The continuing but contained conflict in Ukraine has reduced Russia’s dependence on China. With Russia weakened but not defeated, strong voices in Moscow weigh the gains and losses from a close relationship with China as the latter encroaches into Russia’s traditional sphere of influence, particularly in Central Asia. The China-Russia relationship persists but is less disruptive for the United States and its allies.
As a result, Russia has regained some geopolitical agency in its neighborhood. With Chinese influence on Moscow’s strategic decision-making less overbearing, countries like India can also engage more with Russia.
Meanwhile, U.S.-Chinese strategic competition has intensified. By 2030, China is rising as a global power with significant influence in the global south, especially Africa. For Washington, addressing the China challenge may require reducing the intensity of secondary rivalries. The United States has also made a distinction between Russian revisionism and Chinese revisionism. While the former is limited to its region, China’s brand of revisionism has global implications, considering that it seeks to create an alternative world order to the one dominated by the United States. By 2030, the long and debilitating war in Ukraine has somewhat halted or perhaps even stopped Russia’s regional revisionism.
For the world, a managed war scenario suggests that aggressors can get away with their actions and that international institutions are powerless in the face of such aggression. Smaller powers have little chance against invaders without strong backing, and international law and institutions fail to protect them. This will further erode the legitimacy of international law and multilateral institutions, thoroughly discrediting the United Nations. Regional security will increasingly rely on coalitions and minilateral groups of like-minded countries. A strong sense of self-reliance for security will prevail, leading to more militarization and even nuclear proliferation. Multiple world orders will emerge.
For rising powers, there will be increased space to maneuver. However, this will be accompanied by a further decline of democracy due to an emphasis on security above all other priorities, exacerbated by weakened global checks and balances. Addressing global challenges, such as the climate crisis, migration, and sustainable development will become more challenging. Moreover, Europe’s remilitarization will occur at the expense of development assistance to the global south. In sum, the world of 2030 is more unstable than today’s, even with the Russia-Ukraine war largely contained.

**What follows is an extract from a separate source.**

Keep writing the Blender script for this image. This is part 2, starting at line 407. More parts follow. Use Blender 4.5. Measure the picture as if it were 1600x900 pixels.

As in any such thought experiment, there are wild cards that could change this scenario by either escalating the war or ending it altogether. On the Russian side, the continued high death rate due to the country’s particularly casualty-intensive way of fighting could cause domestic unrest. Combined with Russian elites’ deep unhappiness with Western sanctions, this could force an end to the war. Putin’s death could also set off a major political shift in Russia, leading to the end of the war.
If Trump finds a way to force a settlement or is willing to abandon Ukraine altogether, there could also be a more decisive end to the war. A crisis over Taiwan could divert U.S. and NATO attention from Ukraine, reducing its ability to sustain the war until 2030. An abandonment of Western sanctions could also resuscitate Russian power and enable renewed aggression more quickly than this scenario envisions.
On the other hand, a clash between Russia and a European NATO country could expand the scope of the war. And even under a managed war scenario, Russia could withdraw from any agreement it has with Ukraine and restart the war when an opportunity arises.
This essay is adapted from a scenario exercise for the 2024 Yalta European Strategy annual meeting in Kyiv.